As long as you live in the place at least 2 years in a row, you'll miss the capital gains tax whack on any profit you make. After 2-3 more years, prepare to sell the place for just under top dollar the same way you bought it. This gives whoever you sell it to 2-4 years to build up a little equity for themselves and then cash you out. If you need to close quicker, you'll still have plenty of time to list it with an agent and sell that way.
The key thing is to make sure the numbers justify the deal. If this house is just a stepping stone for you, make sure you can make at least 20% profit when you buy, and then at least another 20% profit when you sell. Don't fall in love with the house, fall in love with the deal. Do all your due diligence and math, let the math make your decision, and DON'T change the numbers to try to make the math agree with you. It's either a good deal or it isn't. Best of luck to you...
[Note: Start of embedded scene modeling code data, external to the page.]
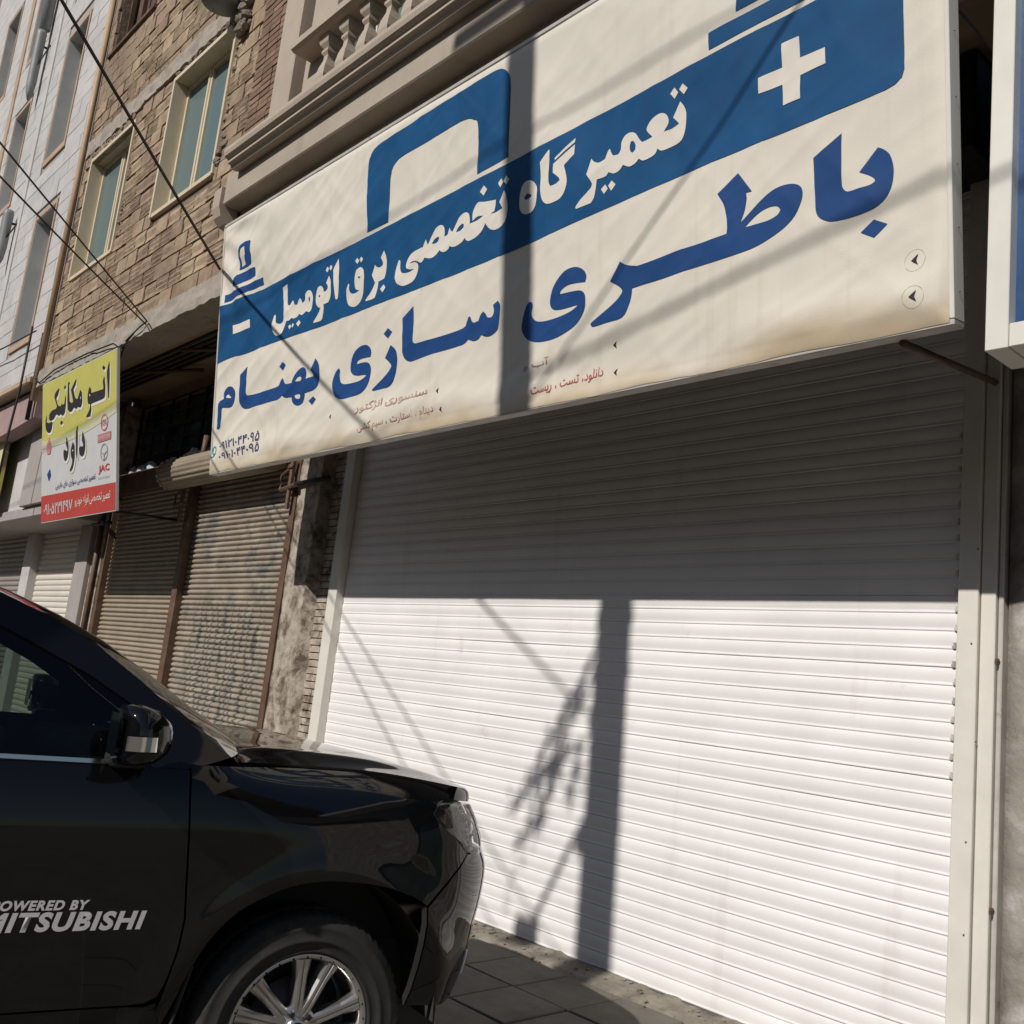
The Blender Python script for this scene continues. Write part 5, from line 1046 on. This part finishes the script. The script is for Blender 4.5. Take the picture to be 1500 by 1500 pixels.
def SURF(u, z, sgn=-1, off=0.0):
    """body side and nose: u < 0 runs along the flank, 0..1 round the corner to the centre line"""
    w = half_width(X0 + u, z)
    if u <= 0: x = X0 + u; y = w
    else:
        a = min(u, 1.0) * math.pi / 2; x = X0 + (xf(z) - X0) * math.sin(a) ** (2 / NE); y = w * max(0.0, math.cos(a)) ** (2 / NE)
    for cx in (0.02, -3.03):
        r = math.hypot(x - cx, z - 0.38); 
        if z < 1.1: y += 0.020 * math.exp(-((r - 0.56) / 0.075) ** 2) * min(1.0, y / 0.8)
    zz = z if z < 1.0 else 1.0 + (z - 1.0) * (1 - (1 - f_kx(x)) * min(1.0, (z - 1.0) / 0.10))
    return Vector((x - off * (0.7 if u > 0.3 else 0.0), sgn * (y - off * (1 if u < 0.7 else 0.3)), zz))
def finish_surface(name, bm, params, fn, mat, out, thick, parent):
    """mesh with exact surface normals (finite differences of fn) and a flange folded inwards along the rim"""
    n0 = len(bm.verts); bm.verts.ensure_lookup_table(); bm.verts.index_update(); nrm = []
    for (a, b) in params:
        e = 2e-3; d1 = fn(a + e, b) - fn(a - e, b); d2 = fn(a, b + e) - fn(a, b - e); n = d1.cross(d2)
        n = n.normalized() if n.length > 1e-12 else Vector((0, 0, 1))
        nrm.append(n)
    ref = out
    nrm = [(-n if n.dot(ref(bm.verts[i].co)) < 0 else n) for i, n in enumerate(nrm)]
    for f in list(bm.faces):
        f.normal_update(); m = sum((nrm[v.index] for v in f.verts), Vector())
        if f.normal.dot(m) < 0: f.normal_flip()
    nsurf = len(bm.faces)
    if thick:
        rim = [e for e in bm.edges if len(e.link_faces) == 1]; A = {}; B = {}
        for e in rim:
            for v in e.verts:
                if v not in A: A[v] = bm.verts.new(v.co); B[v] = bm.verts.new(v.co - nrm[v.index] * thick)
        for e in rim:
            p, q = e.verts; bm.faces.new((A[p], A[q], B[q], B[p]))
    bm.faces.index_update()
    me = bpy.data.meshes.new(name); bm.to_mesh(me); bm.free(); me.materials.append(mat)
    for p in me.polygons: p.use_smooth = True
    ln = [None] * len(me.loops)
    for p in me.polygons:
        for li in p.loop_indices:
            vi = me.loops[li].vertex_index
            ln[li] = nrm[vi] if vi < n0 else p.normal.copy()
    me.normals_split_custom_set(ln)
    return link(name, me, parent)
def panel(name, poly, mat, sgn, off=0.0, holes=(), step=0.035, thick=0.02, conv=True, parent=None, fn=None):
    cs = [[(U(x, z), z) if conv else (x, z) for x, z in poly]] + [[(U(x, z), z) if conv else (x, z) for x, z in h] for h in holes]
    fn = fn or (lambda u, z: SURF(u, z, sgn, off)); prm = []
    bm = cut_poly([cs], step, fn, None, prm)
    return finish_surface(name, bm, prm, fn, mat, lambda c: Vector((max(0.0, c.x - 0.2) * 1.5, c.y, 0.05)), thick, parent or car)
def arc(cx, cz, r, a0, a1, n, rx=None): return [(cx + (rx or r) * math.cos(R(a0 + (a1 - a0) * k / n)), cz + r * math.sin(R(a0 + (a1 - a0) * k / n))) for k in range(n + 1)]
def dense(poly, d=0.06):
    out = []
    for i, p in enumerate(poly):
        q = poly[(i + 1) % len(poly)]; n = max(1, int(math.hypot(q[0] - p[0], q[1] - p[1]) / d))
        out += [(p[0] + (q[0] - p[0]) * k / n, p[1] + (q[1] - p[1]) * k / n) for k in range(n)]
    return out
ARCH = arc(0.015, 0.385, 0.535, 205, 18, 26, 0.50)   # over the front wheel, rear to front
for sg in (-1, 1):
    # front fender: door seam, along the hood edge, headlamp notch, bumper seam, wheel arch
    fend = [(-0.525, 1.294), (-0.3, 1.294), (0.0, 1.294), (0.20, 1.294), (0.36, 1.294), (0.47, 1.293), (0.54, 1.292), (0.592, 1.291), (0.60, 1.246), (0.55, 1.244), (0.50, 1.243), (0.460, 1.228), (0.428, 1.178), (0.455, 1.145), (0.540, 1.080), (0.62, 1.005), (0.55, 0.938), (0.49, 0.878), (0.432, 0.826)]
    av = [(0.432, 0.826), (0.354, 0.866), (0.25, 0.897), (0.12, 0.916), (-0.005, 0.920), (-0.12, 0.905), (-0.22, 0.868), (-0.31, 0.818), (-0.38, 0.742), (-0.435, 0.64), (-0.465, 0.55), (-0.478, 0.47)]
    arch = [(q.x, q.y) for q in smooth_poly(av, 30, 3)][3:31]
    rear = [(-0.500, 0.455), (-0.522, 0.50), (-0.505, 0.60), (-0.484, 0.70), (-0.476, 0.80), (-0.500, 1.0), (-0.518, 1.17)]
    panel('front_fender', dense(fend + arch + rear), m_paint, sg, step=0.03)
    door = [(-0.531, 1.278), (-0.525, 1.17), (-0.507, 1.0), (-0.483, 0.80), (-0.491, 0.70), (-0.512, 0.60), (-0.530, 0.556), (-0.565, 0.535), (-0.62, 0.528), (-1.60, 0.528), (-1.635, 0.56), (-1.640, 1.278)]
    dr = panel('front_door', dense(door), m_paint, sg)
    rdoor = [(-1.650, 1.278), (-1.645, 0.56), (-1.70, 0.528), (-2.36, 0.528), (-2.50, 0.75), (-2.58, 0.95), (-2.60, 1.278)]
    rd_ = panel('rear_door', dense(rdoor), m_paint, sg)
    bed = [(-2.61, 1.268), (-2.59, 0.95), (-2.52, 0.78)] + [(x, z) for x, z in arc(-3.03, 0.385, 0.50, 52, 178, 16)] + [(-3.54, 0.48), (-4.18, 0.50), (-4.20, 1.268)]
    panel('bed_side', dense(bed), m_paint, sg)
    panel('sill', dense([(-0.49, 0.50), (-0.50, 0.40), (-2.46, 0.40), (-2.44, 0.518), (-0.56, 0.518), (-0.53, 0.53)]), m_paint, sg, 0.012)
    # door handle recess and grab
    hb = bmesh.new(); atube(hb, [SURF(-1.50 - X0, 1.10, sg, 0.0), SURF(-1.49 - X0, 1.105, sg, -0.03), SURF(-1.40 - X0, 1.105, sg, -0.035), SURF(-1.31 - X0, 1.105, sg, -0.03), SURF(-1.30 - X0, 1.10, sg, 0.0)], 0.014, 8)
    link('handle', bm_mesh('handle', hb, m_chrome, True), dr)
    # belt moulding
    for nm, a, b in (('belt_moulding', -1.62, -0.80),):
        pts = [(a + (b - a) * k / 12) for k in range(13)]; hb = bmesh.new()
        rings = [[hb.verts.new((x, sg * yy, zz)) for yy, zz in ((0.915, 1.282), (0.940, 1.284), (0.938, 1.298), (0.912, 1.302))] for x in pts]
        for r0, r1 in zip(rings, rings[1:]):
            for k in range(4): hb.faces.new((r0[k], r0[(k + 1) % 4], r1[(k + 1) % 4], r1[k]))
        hb.faces.new(rings[0]); hb.faces.new(rings[-1][::-1]); link(nm, bm_mesh(nm, hb, m_chrome), dr)
    # headlamp: reflector bowl behind a clear lens, amber turn lamp in the corner
    lamp_side = [(0.440, 1.175), (0.466, 1.243), (0.50, 1.236)]
    top = [(U(x, 1.236), 1.236) for x in (0.50, 0.56, 0.62, 0.68)] + [(0.62, 1.225), (0.72, 1.21)]
    bot = [(0.72, 0.985), (0.62, 0.988)] + [(U(0.66, 0.992), 0.992), (U(0.60, 1.05), 1.05), (U(0.545, 1.09), 1.09), (U(0.462, 1.152), 1.152)]
    lampP = [(U(x, z), z) for x, z in lamp_side[:2]] + top + bot
    hl = panel('headlamp', dense(lampP, 0.05), m_reflector, sg, 0.035, conv=False, thick=0.0)
    panel('lens', dense(lampP, 0.05), m_lens, sg, 0.0, conv=False, thick=0.0, parent=hl)
    amb = [(U(0.452, 1.172), 1.172), (U(0.474, 1.212), 1.212), (U(0.535, 1.224), 1.224), (U(0.545, 1.12), 1.12), (U(0.52, 1.118), 1.118)]
    hb = bmesh.new(); bmesh.ops.create_uvsphere(hb, u_segments=10, v_segments=6, radius=0.007); led = bm_mesh('lamp_bead', hb, m_chrome, True)
    for k in range(8): link('lamp_bead', led, hl, SURF(U(0.60, 1.21 - 0.026 * k) + 0.012 * k, 1.212 - 0.027 * k, sg, 0.016))
    hb = bmesh.new(); bmesh.ops.create_uvsphere(hb, u_segments=18, v_segments=10, radius=0.052); pj = bm_mesh('projector', hb, m_chrome, True)
    for u_, z_ in ((0.44, 1.10), (0.58, 1.10)): link('projector', pj, hl, SURF(u_, z_, sg, 0.06))
    panel('turn_lamp', dense(amb, 0.04), m_amber, sg, 0.02, conv=False, thick=0.0, parent=hl)
    # rubbing lip inside the wheel arch, mud flap
    lip = bmesh.new(); pr_ = [(0.432, 0.822), (0.440, 0.76), (0.442, 0.68), (0.438, 0.60), (0.428, 0.52), (0.412, 0.455)]
    A = [lip.verts.new(SURF(U(x, z) , z, sg, 0.004)) for x, z in pr_]; B = [lip.verts.new(SURF(U(x - 0.014, z), z, sg, 0.02)) for x, z in pr_]
    for k in range(len(pr_) - 1): lip.faces.new((A[k], A[k + 1], B[k + 1], B[k]))
    link('arch_lip', bm_mesh('arch_lip', lip, m_trim, True), car)
    mf = bmesh.new(); abox(mf, -0.53, -0.515, sg * 0.70, sg * 0.955, 0.20, 0.64); bmesh.ops.recalc_face_normals(mf, faces=mf.faces[:])
    for w in mf.verts: w.co.x += 0.10 * (w.co.z - 0.20) / 0.44
    bevel(mf, 0.006); link('mud_flap', bm_mesh('mud_flap', mf, m_tyre), car)
    # greenhouse: side frame with window openings
CAB = [(1.27, 0.936), (1.30, 0.922), (1.45, 0.868), (1.60, 0.805), (1.72, 0.745), (1.80, 0.695), (1.86, 0.645), (1.90, 0.58)]
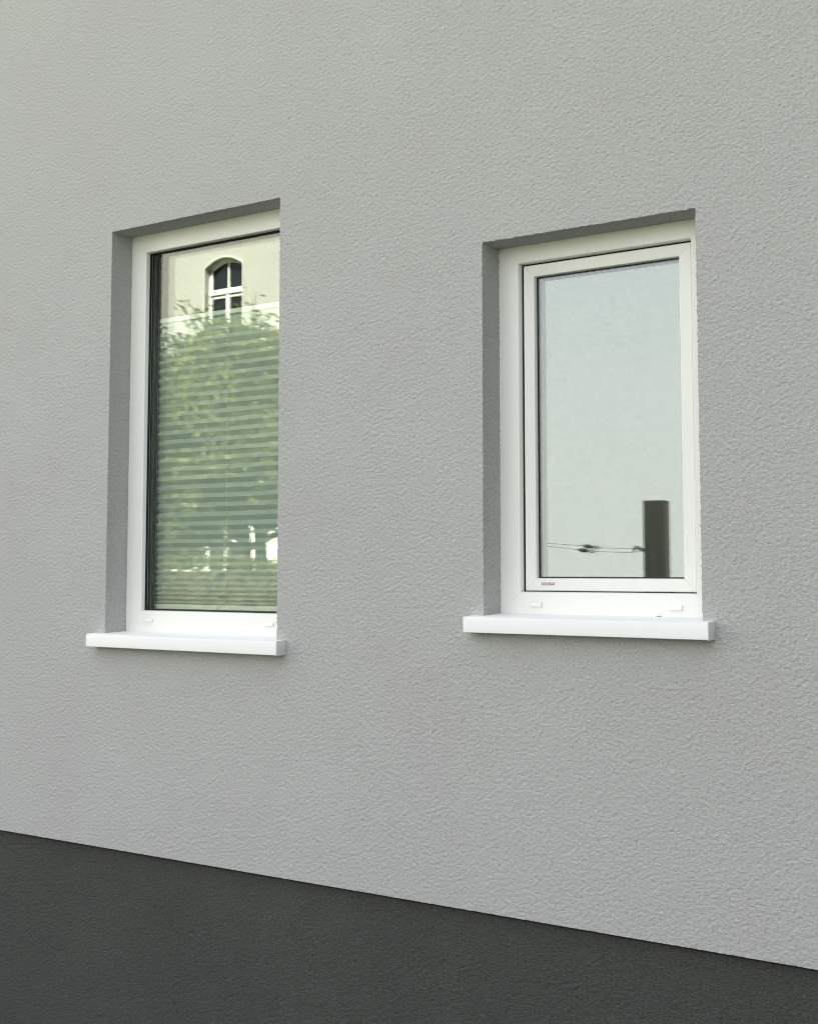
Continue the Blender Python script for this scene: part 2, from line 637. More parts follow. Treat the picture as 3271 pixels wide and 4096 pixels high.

Paul: "I must not fear. Fear is the mind-killer. Fear is the little-death that brings total obliteration. I will face my fear. I will permit it to pass over me and through me. And when my fear is gone I will turn and face fear's path, and only I will remain."
Duke Leto: "I'll miss the sea, but a person needs new experiences. They jar something deep inside, allowing him to grow. Without change something sleeps inside us, and seldom awakens. The sleeper must awaken." - "Dune."
Keep in mind great deals that can be bought BELOW FMV do not have to be foreclosures. IF you are looking for your dream home now then you will have emotions involved, if not, then my advise is to look at as a business deal. Make an offer that would be fair but yet give you that instant equity. To me it makes no difference if the house is "move in ready" or in need of TLC.
Its got to be all about the numbers. It doesn.t matter what type of houe it is if the numbers work.